GLENDALE — The American University of Armenia (AUA) extends its deepest gratitude to Albert and Terry Bezjian for their extensive, impressive, and inspiring philanthropy. As AUA Pillars and ChangeMakers, they have generously supported AUA’s scholarship program, named the Bezjian Cafeteria in the Main Building on campus, and recently contributed to the University’s capital campaign, Build a Better Future with AUA, which aims to strategically expand campus facilities and academic programs.

Albert Bezjian, originally from Beirut, Lebanon, attended the local Armenian Evangelical College. In 1959, he relocated to Los Angeles to pursue his studies at California State University, Los Angeles, where he earned a B.S. degree in electro-mechanical engineering. During his undergraduate years, Albert worked as a product engineer, supplying parts to aerospace companies, including the Apollo project.

Shortly after, Albert was joined by his parents who emigrated to the United States in 1964. Two years later, they acquired a small Armenian grocery store in Hollywood, specializing in Armenian and Indian groceries, which they renamed Bezjian’s Grocery. It quickly became a renowned destination in Southern California. “Tour buses would bring tourists to the store to see the variety of products we carried from all over the world,” Albert fondly remembers. During this time, Albert also found success In his personal life. In 1965, he married Terry, and together, they started a family and were blessed with daughters Linda and Nancy.

By 1969, the aerospace industry was shrinking, prompting Albert to explore a new opportunity driven by Southern California’s growing immigrant population. He joined his parents in their grocery business and by 1975, expanded it to a wholesale operation called Indo-European Foods. The name was inspired by the association of Armenian with the family of Indo-European languages and the rich selection of food products it offered. Among Albert’s notable accomplishments is his creation of ZerGut, a brand of high-quality food products produced in Bulgaria by USDA and FDA food quality and safety standards. For over four decades, Albert nurtured Indo-European Foods, supplying goods to national and regional supermarkets and over 1,000 independent ethnic food retailers and distributors. In 2007, he sold the company, staying on board for a few more years to assist the new owners during the transition.

The Bezjians’ business success paved the way for their unwavering commitment to philanthropy. Particularly, their involvement in AUA has played a crucial role in increasing access to quality higher education to deserving students in Armenia. “We were impressed with what we learned about the University, especially its association with the University of California, which manages AUA’s endowments,” Albert recalls.

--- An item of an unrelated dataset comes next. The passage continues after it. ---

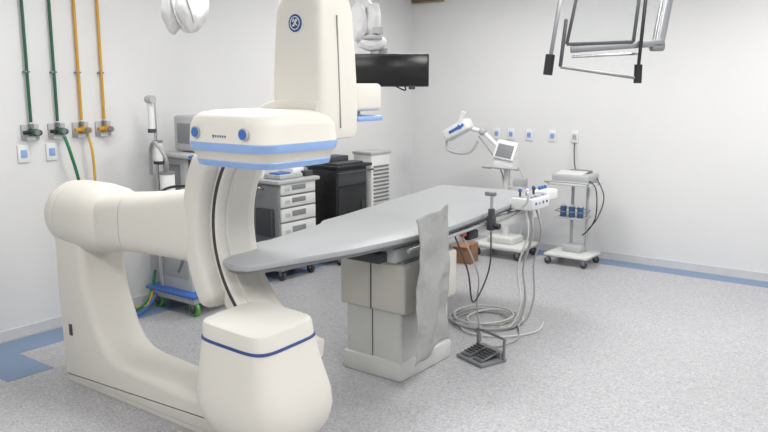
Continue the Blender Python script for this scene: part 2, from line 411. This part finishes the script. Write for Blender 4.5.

Albert and Terry are among the 100 Pillars of the University, an exclusive group of supporters whose investments buttress the foundation that provides students the benefit of an AUA education, as well as AUA Changemakers. “Armenia may not be a rich country and abundant in mineral or oil resources like its neighboring countries, but it boasts smart and ambitious young individuals hungry for higher education. AUA, with its impressive curriculum and international faculty, provides the highest level of education a university can offer in Armenia,” the Bezjians assert.

In 2019, the Bezjians fittingly named a campus facility, the Albert and Terry Bezjian Cafeteria, which serves hundreds of students, faculty, staff, and visitors on a daily basis. The renovated cafeteria has become a popular hangout on campus, offering breakfast, lunch, and dinner six days a week.

More recently, Albert and Terry lent their support to the Build a Better Future with AUA capital campaign. This campaign will support the construction of three new buildings slated for science and engineering, humanities and social sciences, and arts. This campus buildup will also enable the University to expand its academic offerings and accommodate the projected doubled enrollment within the next five years. Given Albert’s academic background in engineering, he takes pride in this undertaking: “My wife, Terry, and I are pleased to help fund the construction of the new STEM building at AUA. There is nothing more important than education for the future of Armenia, and the sciences are among the top priorities.”

The Bezijans’ remarkable philanthropy enriches the AUA community, providing students and faculty with enhanced opportunities and resources. Through their active involvement, the Bezjians hope to inspire others in the community to value education thereby augmenting the capacity of Armenia’s youth. “The least that Armenians in the Diaspora can do is to make education affordable for these young boys and girls through more scholarships for higher education so they develop professional expertise and prosper. Armenia’s future depends on educating our youth to reach their full potential.”